E.) While the guy on the ground may be firmly (and rightly)
convinced that his battle is the most important, the commanders must
allocate resources based on priorities which often don't have as much
emotion attached. Getting strafe to the troops in Anaconda wasn't a
readily available option.


It wasn't?! Reports I read indicated it actually occurred, so I wonder how
you determine it "wasn't a readily available option"?

"I had an aircraft overhead carrying 500-pound bombs, but the 'bad guys'
were too close to our position to drop that much ammo without risking our
lives. I waved the pilot off the bomb run. I had him come around and strafe
the area with guns," said the sergeant.
(www.af.mil/news/May2002/n20020529_0868.shtml )

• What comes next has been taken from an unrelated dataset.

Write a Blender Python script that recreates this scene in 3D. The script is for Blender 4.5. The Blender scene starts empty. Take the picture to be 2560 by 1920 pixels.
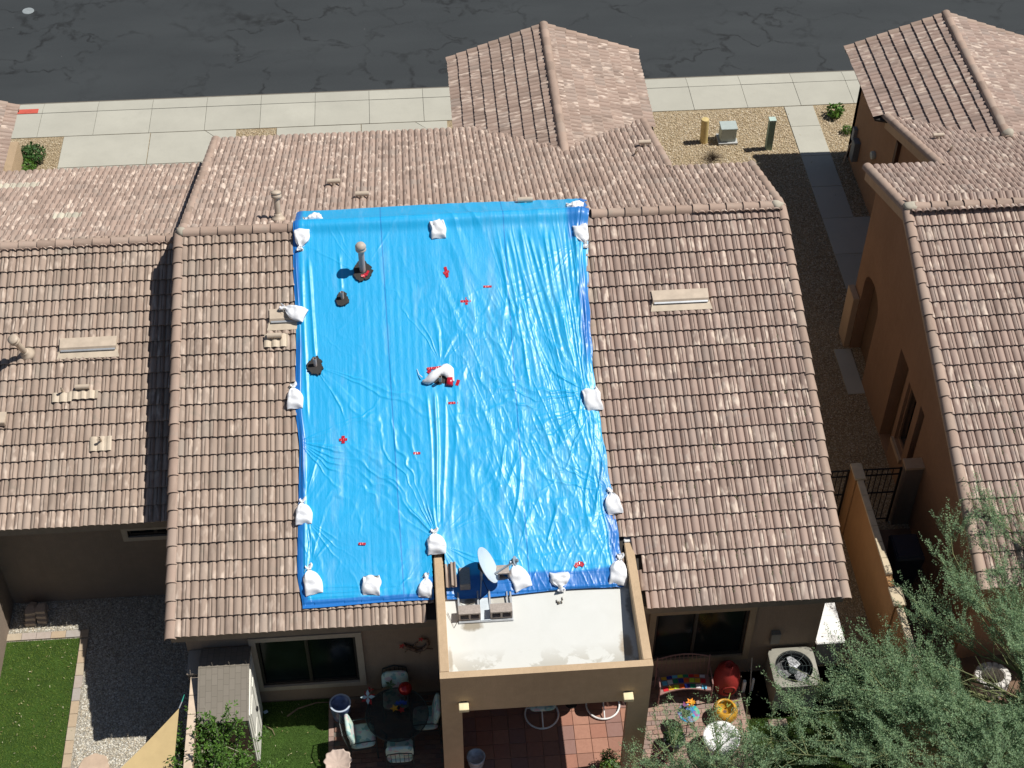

"Then F-15s were overhead and the combat controller was directing them to
the enemy according to my
instructions. I told the combat controller to have the F-15s to strafe the
bunker and have them come in from our right to our left....I told him to
clear them and the rounds hit right by the bunker. I told him to have them
do that over and over again. I think the gun runs were made by both F-15s
and F-16s." (globalspecops.com/sts.html )

Go to Google and search based upon "Operation Anaconda strafe" and you can
find quite a few specific reports.


F.) Good Forward Observers (FACs or AOs) should be calling
early for support. Good FOs should be GPS and Laser equipped and
getting the job done well before the more spectacular troops in the
wire scenario occurs. JDAMs et. al. are a much better choice. Bigger
payload, greater effect, better accuracy than strafe, more economical,
etc.


That is all great and is what we'd *like* to see happen--but as we saw in
Anaconda, it doesn't always flesh out that way. One of the best qualities of
a first-class military is recognition of the importance of
flexibility--taking the strafe capability away from the aircraft that
perform most of the CAS does little to enhance that quality. I hope you are
not arguing that would be the way to go.

Brooks


At least, those are some of my impressions on the argument.